July 5, Senators general manager Bryan Murray said owner Eugene Melnyk had given him a "blank check" in order to re-sign Alfredsson. Murray told on Tuesday he and Melnyk had discussed scenarios that would have allowed for Alfredsson to stay, in addition to the team making the trade with the Anaheim Ducks for top-six forward Bobby Ryan.

Alfredsson was vague in discussing specifics of the back-and-forth between his camp and Murray in the days before the breakup.

"I talked to [Murray] before I left [the Senators at the end of the season]," Alfredsson said. "We talked about ideas that he had. We talked about my situation and where I was at. I told him I was leaning towards playing; I'd told him I'd probably need another week. I traveled back to Sweden and I trained that week. Through my agent [J.P. Barry] I told [Murray] the week before the NHL Draft that I was going to play. We started negotiating, but I didn't get into any other details or discussions beyond that."
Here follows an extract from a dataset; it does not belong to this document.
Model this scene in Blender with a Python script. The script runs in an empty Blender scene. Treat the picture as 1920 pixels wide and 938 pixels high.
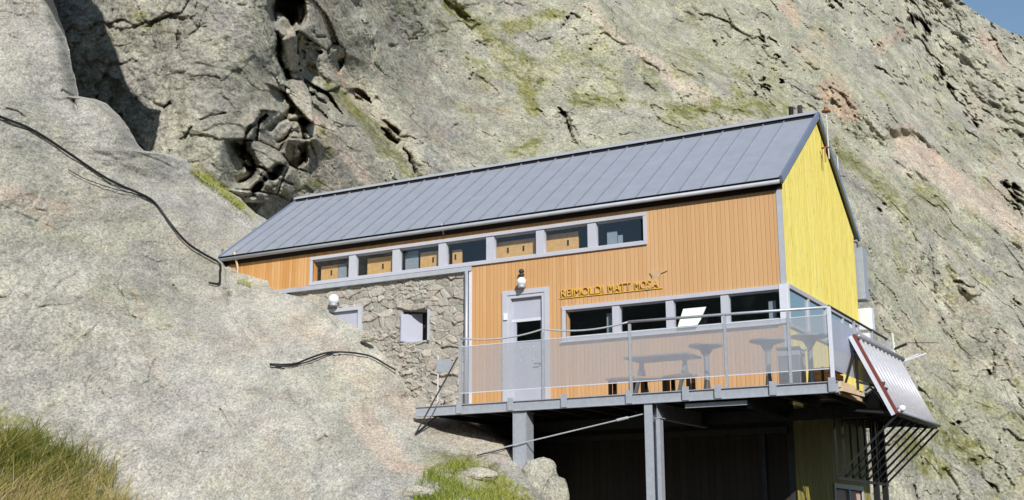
import bpy, math, random
import numpy as np
from mathutils import Vector, Matrix
random.seed(7); RNG = np.random.RandomState(11)
SC = bpy.context.scene; COL = SC.collection

# ------------------------------------------------------------------ camera
F = 2355.6; YAW, PITCH, ROLL = 0.50708, 0.222835, 0.004538
def rotm(yaw, pitch, roll):
    c, s = math.cos, math.sin
    Rz = np.array([[c(yaw), -s(yaw), 0], [s(yaw), c(yaw), 0], [0, 0, 1]])
    Rx = np.array([[1, 0, 0], [0, c(pitch), -s(pitch)], [0, s(pitch), c(pitch)]])
    Ry = np.array([[c(roll), 0, s(roll)], [0, 1, 0], [-s(roll), 0, c(roll)]])
    return Rz @ Rx @ Ry
RM = rotm(YAW, PITCH, ROLL)
CAM = np.array([6.741, -22.716, -2.408])
cd = bpy.data.cameras.new('camera'); cam = bpy.data.objects.new('camera', cd); COL.objects.link(cam)
cd.sensor_width = 36; cd.lens = F / 1920 * 36; cd.clip_start = .2; cd.clip_end = 3000
cam.matrix_world = Matrix(((RM[0][0], RM[0][2], -RM[0][1], CAM[0]), (RM[1][0], RM[1][2], -RM[1][1], CAM[1]),
                           (RM[2][0], RM[2][2], -RM[2][1], CAM[2]), (0, 0, 0, 1)))
SC.camera = cam
def survey(px, py, b):      # sight line of the survey station -> world point at distance b along the axis
    px, py, b = np.asarray(px, float), np.asarray(py, float), np.asarray(b, float)
    d = np.stack([(px - 960) / F, np.ones_like(px), -(py - 469) / F], -1)
    return CAM + (d * b[..., None]) @ RM.T

# ------------------------------------------------------------------ light
AZ = math.radians(41); TE = .77 * math.cos(AZ); EL = math.atan(TE)
sd = Vector((-math.sin(AZ), math.cos(AZ), -TE)).normalized()
sl = bpy.data.lights.new('sun', 'SUN'); sl.energy = 5.0; sl.angle = math.radians(.53); sl.color = (1, .968, .915)
so = bpy.data.objects.new('sun', sl); COL.objects.link(so); so.location = (20, -30, 40)
so.rotation_euler = sd.to_track_quat('-Z', 'Y').to_euler()
W = bpy.data.worlds.new('World'); SC.world = W; W.use_nodes = True
nt = W.node_tree; bg = nt.nodes['Background']; sk = nt.nodes.new('ShaderNodeTexSky'); sk.sky_type = 'NISHITA'
sk.sun_disc = False; sk.sun_elevation = EL; sk.sun_rotation = math.pi - AZ; sk.altitude = 100
sk.air_density = 1.3; sk.dust_density = .3; sk.ozone_density = 2.5
nt.links.new(sk.outputs[0], bg.inputs[0]); bg.inputs[1].default_value = .11
SC.view_settings.view_transform = 'Standard'; SC.view_settings.look = 'None'
SC.view_settings.exposure = 0.0; SC.view_settings.gamma = 1
try: SC.view_settings.use_curve_mapping = False
except Exception: pass

# ------------------------------------------------------------------ numpy noise
def _h(ix, iy, iz, s):
    n = (ix.astype(np.int64) * 374761393 + iy.astype(np.int64) * 668265263 + iz.astype(np.int64) * 2147483647 + s * 1274126177) & 0xffffffff
    n = ((n ^ (n >> 13)) * 1274126177) & 0xffffffff
    n = ((n ^ (n >> 16)) * 2246822519) & 0xffffffff
    return ((n ^ (n >> 15)) & 0xffffff).astype(np.float32) / 16777216.
def vnoise(P, s=0):
    I = np.floor(P).astype(np.int64); f = (P - I).astype(np.float32); u = f * f * f * (f * (f * 6 - 15) + 10)
    r = 0
    for dx in (0, 1):
        for dy in (0, 1):
            for dz in (0, 1):
                w = (u[:, 0] if dx else 1 - u[:, 0]) * (u[:, 1] if dy else 1 - u[:, 1]) * (u[:, 2] if dz else 1 - u[:, 2])
                r = r + w * _h(I[:, 0] + dx, I[:, 1] + dy, I[:, 2] + dz, s)
    return r * 2 - 1
def fbm(P, o=5, s=0, g=.5, ridged=False):
    a, r, t = 1., 0, 0
    for i in range(o):
        n = vnoise(P * (2.03 ** i) + 17.3 * i, s + i)
        if ridged: n = 1 - 2 * np.abs(n)
        r = r + a * n; t += a; a *= g
    return r / t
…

Murray said later Thursday the team's intention all along was to re-sign Alfredsson. The GM told the team's website that during negotiations Barry asked for $7 million for one season or $12 million for two ($5 million each, with a $2 million signing bonus); the Senators countered at $4.5 million.

Murray said he was expecting discussions to continue, but Alfredsson told him he was looking at other options with "a better chance to win a Stanley Cup on a more veteran team."

"Well, again, I'm disappointed that Daniel Alfredsson left to go to Detroit," Murray said. "I'm disappointed to hear that contract issues were something important to him that he didn't feel we were trying to accommodate.

"I think in every shape and form we wanted this man back to be the captain of our hockey team and it didn't work out. Sometimes in negotiating, all the facts aren't maybe presented to the player the right way, but we certainly feel bad that Daniel reacted the way he did today."

Whether Alfredsson comes back to the Senators in another capacity following his retirement as a player remains to be seen. He did leave the door open to a return to the city.

"I don't know how long this new adventure will last or when I will return," Alfredsson said. "But Ottawa will always be home in our hearts."